All that is considerably less exciting than the other project I have just undertaken. Suffice it to say that it’s the single most ambitious thing I have ever attempted in my whole life (and I studied Applied Physics at the University of Waterloo!)

The problem with The Big Idea is I can’t share it with the one person that would appreciate and support the most. Why? Because the end result of this project is for her, and I want it to be a surprise. She’s also my biggest and toughest critic, and she’s smart as hell. Both qualities that would come in really handy when trying to pull this off.

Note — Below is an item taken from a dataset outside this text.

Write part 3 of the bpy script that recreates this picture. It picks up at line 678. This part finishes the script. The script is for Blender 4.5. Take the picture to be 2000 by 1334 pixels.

To give those of you that don’t know her (or me), her brother died on my birthday in March, she has a birthday in August, our anniversary is in early November, and after more than 11 years of marriage I still really love her. That should at least provide some sort of idea as to why I’m doing this (for the less quick: birthday, memorial, anniversary, just because I love her).

I can only be cryptic on this blog on the off chance she’s one of the 3 people reading it, but soon I will have a separate website up with a giant splash page that reads something like “IF YOU ARE MY WIFE, PLEASE LEAVE. IT’S A SURPRISE. TRUST ME. If you are not my wife, then please continue. Seriously Jodi, just close the browser, you’ll spoil all the fun.”

So the fun begins. Actually, it began yesterday, and the idea was conceived over the Christmas holidays (I sent out a quick tweet about that. Follow me @PotatoChipMath). I will post a link to the site when it’s up and you can go there for all the Big Idea progress. I’ve already pitched this to a few people (friends and other likely more objective acquaintances) and the response has been overwhelmingly positive. One guy even jumped at the chance to be involved in any way. Very cool.

It’s going to be LEGEN…. wait for it… DARY!